Data to process:
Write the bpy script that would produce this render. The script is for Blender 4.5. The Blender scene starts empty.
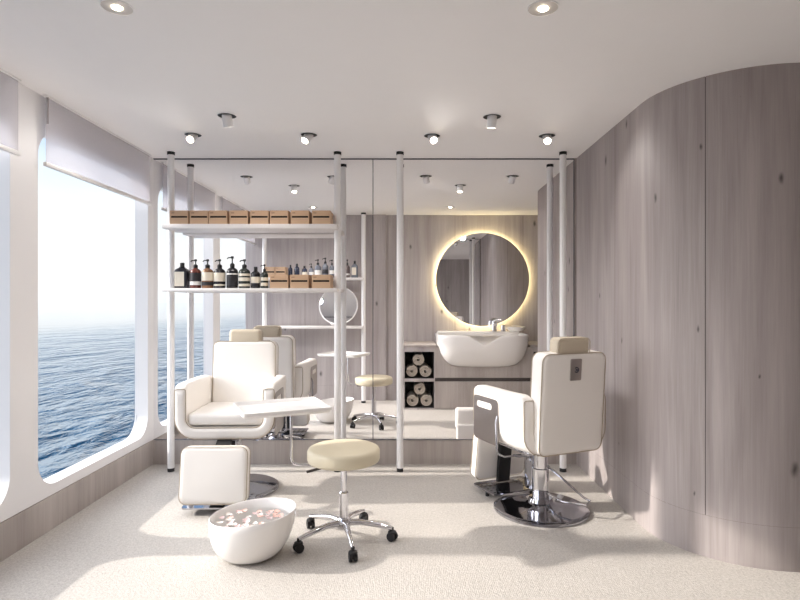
import bpy, bmesh, math, random
from mathutils import Vector, Matrix
random.seed(7)
S = bpy.context.scene
COL = S.collection
PI = math.pi

# ------------------------------------------------------------------ room measures (metres)
EYE = 1.40          # camera height
MY = 4.84           # mirror plane
XL, XR = -2.187, 1.470
ZC = 2.64           # main ceiling
SKIRT = 0.21
YN, YFAR = -0.45, 7.99             # wall behind the photographer, far wall beyond the glass
XRW = 3.4
F = 560.0
def at(px, py, Y):
    return ((px-406)/F*Y, Y, EYE-(py-302)/F*Y)
def twin(y): return 2*MY-y           # the bay beyond the glass repeats the near one back to front

# ------------------------------------------------------------------ materials
def lin(c):
    return tuple((v/12.92 if v <= .04045 else ((v+.055)/1.055)**2.4) for v in [x/255 for x in c])+(1,)
def newmat(name):
    m = bpy.data.materials.new(name); m.use_nodes = True
    nt = m.node_tree
    return m, nt, nt.nodes['Principled BSDF'], nt.nodes['Material Output']
def N(nt, t, **kw):
    n = nt.nodes.new(t)
    for k, v in kw.items():
        if k in n.inputs.keys(): n.inputs[k].default_value = v
        else: setattr(n, k, v)
    return n
def L(nt, a, ao, b, bi): nt.links.new(a.outputs[ao], b.inputs[bi])

def plain(name, rgb, rough=.5, metal=0, spec=.5, var=.03, scale=8, bump=0, bscale=200, coat=0, sheen=0):
    """A procedural paint / leather / metal: a base colour with faint noise variation and an optional fine bump."""
    m, nt, b, o = newmat(name)
    c = lin(rgb)
    tc = N(nt, 'ShaderNodeTexCoord')
    nz = N(nt, 'ShaderNodeTexNoise', Scale=scale, Detail=4.0)
    L(nt, tc, 'Object', nz, 'Vector')
    mx = N(nt, 'ShaderNodeMix', data_type='RGBA')
    mx.inputs[6].default_value = tuple(max(0, v*(1-var)) for v in c[:3])+(1,)
    mx.inputs[7].default_value = tuple(min(1, v*(1+var)) for v in c[:3])+(1,)
    nt.links.new(nz.outputs['Fac'], mx.inputs[0]); nt.links.new(mx.outputs[2], b.inputs['Base Color'])
    b.inputs['Roughness'].default_value = rough; b.inputs['Metallic'].default_value = metal
    b.inputs['Specular IOR Level'].default_value = spec
    b.inputs['Coat Weight'].default_value = coat; b.inputs['Sheen Weight'].default_value = sheen
    if bump:
        n2 = N(nt, 'ShaderNodeTexNoise', Scale=bscale, Detail=3.0); L(nt, tc, 'Object', n2, 'Vector')
        bp = N(nt, 'ShaderNodeBump', Strength=bump, Distance=.002); L(nt, n2, 'Fac', bp, 'Height'); L(nt, bp, 'Normal', b, 'Normal')
    return m
def emis(name, rgb, strength):
    m, nt, b, o = newmat(name)
    b.inputs['Base Color'].default_value = (.8, .8, .8, 1)
    b.inputs['Emission Color'].default_value = tuple(rgb)+(1,)
    b.inputs['Emission Strength'].default_value = strength
    return m
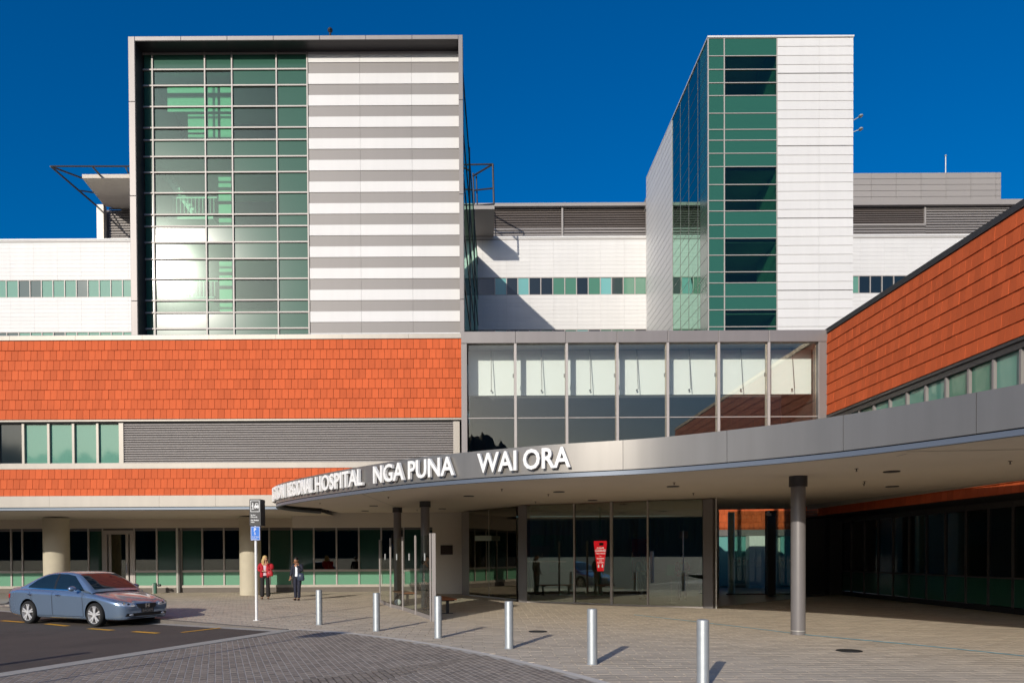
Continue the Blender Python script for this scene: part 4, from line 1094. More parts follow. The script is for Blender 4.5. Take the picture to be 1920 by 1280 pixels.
# ridge of bush behind the viewer (seen in the panes)
b = MB(); N = 900; vs = []; fs = []
def elev(a):
    d = math.degrees(a)
    e = 6.3+4.7*math.exp(-((d+6)/10)**2)+1.2*math.exp(-((d+33)/16)**2)+1.5*math.exp(-((d-55)/20)**2)
    return e+.25*math.sin(a*37)+.22*math.sin(a*91+1)+.22*math.sin(a*260)+random.uniform(-.22, .22)
for i in range(N+1):
    a = -math.pi/2*1.1+math.pi*1.1*i/N; D = 560
    for k in range(7):
        t = k/6; dd = D+200*t; h = math.tan(R(elev(a)))*(D+200)*math.sin(t*math.pi/2)
        vs.append((math.sin(a)*dd, -math.cos(a)*dd, -.3+h+(random.uniform(-3, 3) if k else 0)))
for i in range(N):
    for k in range(6): fs.append((7*i+k, 7*i+7+k, 7*i+8+k, 7*i+k+1))
b.add(vs, fs); tag(b.build('hills', ['hill_green']), kind='structure')
# ---------------------------------------------------------------- bollards
BH, BR = .862, .0
bl_ = [(598.5, 1172, 14, 'galvanised steel bollard standing nearest the parking sign pole'), (706, 1184, 15, 'galvanised steel bollard in front of the leftmost glass screens'), (821.5, 1197, 16, 'galvanised steel bollard in front of the end post of the glass screens'),
       (954.5, 1217, 17.5, 'galvanised steel bollard in front of the steel jamb left of the entrance glass'), (1110.5, 1247, 20, 'galvanised steel bollard below the red hand cleansing sign'), (1318, 1290, 23, 'largest galvanised steel bollard, cut off by the bottom edge of the view')]
r = .0775
b = MB(); b.lathe([(r+.012, 0), (r+.006, .012), (r, .02), (r, BH-.02), (r-.006, BH-.006), (r-.02, BH), (.001, BH)], n=32)
proto = None
for px, py, w, lab in bl_:
    p = gp(px, py-1, 0); p.y += r
    if proto is None: proto = b.build('bollard', ['galvanised'], smooth=40); o = proto
    else: o = proto.copy(); col.objects.link(o)
    o.location = (PX(px, py, p.y), p.y, 0); tag(o, lab, 'bollard', 'steel bollards along the crossing edge')
# ---------------------------------------------------------------- sign post
p = gp(481, 1162.5, 0); sy = p.y; sx = p.x
sp_ = thing('parking_sign', 'white pole with a black set down board above a blue parking plate', 'sign', (sx, sy, 0))
zt3 = PZ_(480, 935.5, sy); z2 = PZ_(480, 985, sy); z3 = PZ_(480, 986.5, sy); z4 = PZ_(480, 1012.5, sy)
b = MB(); b.cyl((sx, sy, 0), (sx, sy, zt3-.02), .034, n=16); b.cyl((sx, sy, 0), (sx, sy, .012), .09, n=16); b.build('pole', ['white_paint'], sp_, smooth=50)
xa, xb = PX(468, 960, sy-.05), PX(489, 960, sy-.05)
b = MB(); b.box(xa, xb, sy-.06, sy+.34, z2, zt3); bd = b.build('board', ['sign_black'], sp_, bevel=.004)
t = MB(); ux, uz = Vector((1, 0, 0)), Vector((0, 0, 1)); w = xb-xa; yy = sy-.061
cx = (xa+xb)/2; H = zt3-z2
bx0, bx1, bz0, bz1 = xa+.1*w, xb-.1*w, zt3-.48*H, zt3-.05*H; e = .012
for q in ((bx0, bx1, bz0, bz0+e), (bx0, bx1, bz1-e, bz1), (bx0, bx0+e, bz0+e, bz1-e), (bx1-e, bx1, bz0+e, bz1-e)): t.box(q[0], q[1], yy-.003, yy, q[2], q[3])
pw, ph = bx1-bx0, bz1-bz0
def bx(u0, u1, v0, v1): t.box(bx0+pw*u0, bx0+pw*u1, yy-.004, yy, bz0+ph*v0, bz0+ph*v1)
# person and car pictogram
t.cyl((bx0+pw*.25, yy, bz0+ph*.76), (bx0+pw*.25, yy-.004, bz0+ph*.76), pw*.055, n=14)
bx(.20, .31, .44, .70); bx(.12, .20, .50, .56); bx(.21, .25, .26, .44); bx(.27, .31, .26, .44); bx(.12, .40, .22, .255)
t.prism([(bx0+pw*u, yy, bz0+ph*v) for u, v in ((.42, .34), (.42, .50), (.48, .54), (.54, .72), (.60, .76), (.78, .76), (.83, .70), (.89, .54), (.92, .50), (.92, .34), (.86, .34), (.86, .28), (.80, .28), (.80, .34), (.55, .34), (.55, .28), (.48, .28), (.48, .34))], (0, -.004, 0))
t.build('pictogram', ['white_paint'], bd)
t = MB(); t.box(bx0+pw*.585, bx0+pw*.80, yy-.006, yy-.004, bz0+ph*.57, bz0+ph*.70)
t.cyl((bx0+pw*.54, yy-.004, bz0+ph*.44), (bx0+pw*.54, yy-.006, bz0+ph*.44), pw*.04, n=10); t.cyl((bx0+pw*.82, yy-.004, bz0+ph*.44), (bx0+pw*.82, yy-.006, bz0+ph*.44), pw*.04, n=10); t.build('pictogram_cut', ['sign_black'], bd)
t = MB()
for body, f, wd_ in (('Set down', .575, .40), ('Pick up only', .65, .58), ('With Wheelchair', .775, .72), ('Patient', .84, .32)):
    put_text(t, body, Vector((xa+.12*w, yy, zt3-f*H-.03)), ux, uz, .033, wd_*w, .003, .03, align='LEFT')
t.build('lettering', ['white_paint'], bd)
xa2, xb2 = PX(470, 1000, sy-.06), PX(487.5, 1000, sy-.06); w2 = xb2-xa2; H2 = z3-z4
b = MB(); b.box(xa2, xb2, sy-.06, sy-.045, z4, z3); pl2 = b.build('parking_plate', ['sign_blue'], sp_, bevel=.004)
t = MB(); yy = sy-.061; e = .008
for q in ((xa2+e, xb2-e, z4+e, z4+2*e), (xa2+e, xb2-e, z3-2*e, z3-e), (xa2+e, xa2+2*e, z4+2*e, z3-2*e), (xb2-2*e, xb2-e, z4+2*e, z3-2*e)): t.box(q[0], q[1], yy-.003, yy, q[2], q[3])
cx2 = (xa2+xb2)/2-.01
put_text(t, 'P', Vector((cx2, yy, z3-.36*H2)), ux, uz, .09, None, .003, .012)
put_text(t, '5', Vector((cx2, yy, z3-.60*H2)), ux, uz, .065, None, .003, .01)
put_text(t, 'At All Times', Vector((cx2+.01, yy, z3-.78*H2)), ux, uz, .03, .72*w2, .003, .01)
t.box(cx2-.05, cx2+.06, yy-.003, yy, z3-.90*H2, z3-.875*H2); t.prism([(cx2-.05, yy, z3-.92*H2), (cx2-.05, yy, z3-.855*H2), (cx2-.085, yy, z3-.888*H2)], (0, -.003, 0))
t.build('lettering', ['white_paint'], pl2)
# ---------------------------------------------------------------- standpipe
p = Vector((PX(291, 1095, 33.9), 33.9, 0))
sp2 = thing('standpipe', 'short green and silver standpipe with a valve below the walkway windows', 'standpipe', (p.x, p.y, 0))
b = MB(); b.cyl((p.x, p.y, 0), (p.x, p.y, .46), .075, n=16); b.lathe([(.001, .50), (.05, .49), (.08, .46)], (p.x, p.y, 0)); b.build('body', ['valve_green'], sp2, smooth=50)
b = MB(); b.cyl((p.x-.085, p.y-.03, 0), (p.x-.085, p.y-.03, .45), .03, n=10); b.build('pipe', ['bright_metal'], sp2)
b = MB(); b.cyl((p.x+.07, p.y, .38), (p.x+.2, p.y-.02, .38), .03, n=10); b.cyl((p.x+.2, p.y-.08, .38), (p.x+.2, p.y+.06, .38), .06, n=12); b.cyl((p.x+.14, p.y, .30), (p.x+.14, p.y, .45), .018, n=8); b.build('valve', ['black_plastic'], sp2)
# ---------------------------------------------------------------- glass screens
gs = [(712.5, 1129, 1007), (732.5, 1138, 1006), (755.5, 1143.5, 1003.5), (779.5, 1151.6, 1002), (814, 1164, 1000)]
gpos = [gp(x, y, 0) for x, y, _ in gs]
sh = thing('glass_shelter', 'stepped row of tall clear glass screens between thin steel posts', 'shelter', gpos[2])
HG = 2.26
b0 = None
for i, p in enumerate(gpos):
    b = MB(); w = .045 if i < 4 else .10
    b.box(p.x-w/2, p.x+w/2, p.y-.04, p.y+.04, 0, HG); b.build('post', ['post_metal'], sh)
    if i == 4: b = MB(); b.box(p.x-.11, p.x-.07, p.y-.03, p.y+.05, 0, HG); b.build('post', ['post_metal'], sh)
    if i < 4:
        q = gpos[i+1]; d = (q-p); d.z = 0; u = d.normalized(); n = Vector((-u.y, u.x, 0))
        a = p+u*.04; e = q-u*.06
        g = MB(); g.quad((a.x, a.y, .12), (e.x, e.y, .12), (e.x, e.y, HG-.03), (a.x, a.y, HG-.03)); g.build('glass_panel', ['screen_glass'], sh)
        f = MB(); f.wallbox((a.x, a.y), (e.x, e.y), .05, .0, .11); f.build('base_rail', ['post_metal'], sh)
        h = MB(); m_ = a.lerp(e, .55); h.cyl((m_.x, m_.y, 1.55), (m_.x, m_.y, 1.75), .025, n=8); h.build('clamp', ['galvanised'], sh)
# ---------------------------------------------------------------- benches
def bench(loc, ang, lab):
    t = thing('bench', lab, 'bench', (0, 0, 0), 'timber benches behind the glass screens')
    for k in range(5):
        b = MB(); b.box(-.82, .82, -.22+k*.09, -.22+k*.09+.075, .40, .44); b.build('seat_slat', ['bench_timber'], t, bevel=.006)
    for s in (-.6, .6):
        b = MB(); b.box(s-.03, s+.03, -.2, .2, .36, .398); b.box(s-.03, s+.03, -.04, .04, .0, .36); b.box(s-.06, s+.06, -.16, .16, 0, .015); b.build('leg', ['dark_metal'], t)
    t.location = loc; t.rotation_euler = (0, 0, ang); return t
ang = math.atan2(24.2-21.2, -1.75+.75)
bench((-1.22, 22.0, 0), ang, 'slatted orange timber bench right of the glass screens, its end in clear view')
bench((-2.75, 25.6, 0), ang, 'slatted orange timber bench behind the leftmost glass screens')
# ---------------------------------------------------------------- shoulder bag on the paving
p = gp(748, 1131, 0); p.y = 24.6; p.x = PX(748, 1125, 24.6)
bg_ = thing('backpack', 'white and black patterned bag on the paving behind the glass screens', 'bag', (p.x, p.y, 0))
b = MB(); b.ell((p.x, p.y, .19), (.17, .13, .19), 8); b.build('body', ['cloth_black'], bg_, smooth=180)
b = MB(); b.ell((p.x-.02, p.y-.07, .15), (.12, .09, .12), 7); b.build('pocket', ['cloth_white'], bg_, smooth=180)
b = MB()
for s in (-.05, .07):
    P = [Vector((p.x+s, p.y-.1, .30)), Vector((p.x+s*1.2, p.y-.06, .42)), Vector((p.x+s*1.2, p.y+.04, .42)), Vector((p.x+s, p.y+.08, .3))]
    for a, c in zip(P[:-1], P[1:]): b.cyl(a, c, .014, n=6)
b.build('strap', ['cloth_black'], bg_)
p = gp(823, 1159, 0); b = MB(); b.lathe([(.001, 0), (.035, 0), (.045, .08), (.046, .085), (.04, .09), (.001, .09)], (p.x, p.y, 0), n=14)
tag(b.build('paper_cup', ['cloth_white'], smooth=50), 'small white paper cup on the paving beside the end screen post', 'cup')
# second sign post, outside the view to the left, whose shadow falls along the crossing kerb
tip = gp(640, 1183, 0); hh = 3.0
bp_ = Vector((tip.x, tip.y, 0))+SUN*(hh/SUN.z); bp_.z = 0
q = thing('road_sign', 'white pole with a round road sign at the roadside, left of the view', 'sign', bp_)
b = MB(); b.cyl(bp_, bp_+Vector((0, 0, hh)), .03, n=10); b.build('pole', ['white_paint'], q)
b = MB(); b.box(bp_.x-.32, bp_.x+.32, bp_.y-.045, bp_.y-.03, hh-.45, hh-.02); b.build('board', ['sign_black'], q, bevel=.01)
tip = gp(165, 1219.5, 0); hh = 1.9; bp_ = Vector((tip.x, tip.y, 0))+SUN*(hh/SUN.z); bp_.z = -.05
b = MB(); b.cyl(bp_, bp_+Vector((0, 0, hh)), .11, n=14); tag(b.build('roadside_post', ['white_paint']), 'thick white post at the roadside, left of the view', 'post')
# ---------------------------------------------------------------- saloon car
def lerp_tab(tab, x):
    if x <= tab[0][0]: return tab[0][1:]
    for i in range(len(tab)-1):
        if tab[i+1][0] >= x:
            a, b2 = tab[i], tab[i+1]; p = tab[max(i-1, 0)]; n = tab[min(i+2, len(tab)-1)]; t = (x-a[0])/(b2[0]-a[0]); h = b2[0]-a[0]; out = []
            for k in range(1, len(a)):
                m0 = (b2[k]-p[k])/max(1e-6, b2[0]-p[0])*h; m1 = (n[k]-a[k])/max(1e-6, n[0]-a[0])*h
                out.append((2*t**3-3*t*t+1)*a[k]+(t**3-2*t*t+t)*m0+(-2*t**3+3*t*t)*b2[k]+(t**3-t*t)*m1)
            return out
    return tab[-1][1:]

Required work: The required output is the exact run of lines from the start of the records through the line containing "PI = math.pi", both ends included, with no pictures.

Result of the task:
Write the bpy script that would produce this render. The script is for Blender 4.5. The Blender scene starts empty.
import bpy, bmesh, math, random
from mathutils import Vector, Matrix
random.seed(7)
S = bpy.context.scene
COL = S.collection
PI = math.pi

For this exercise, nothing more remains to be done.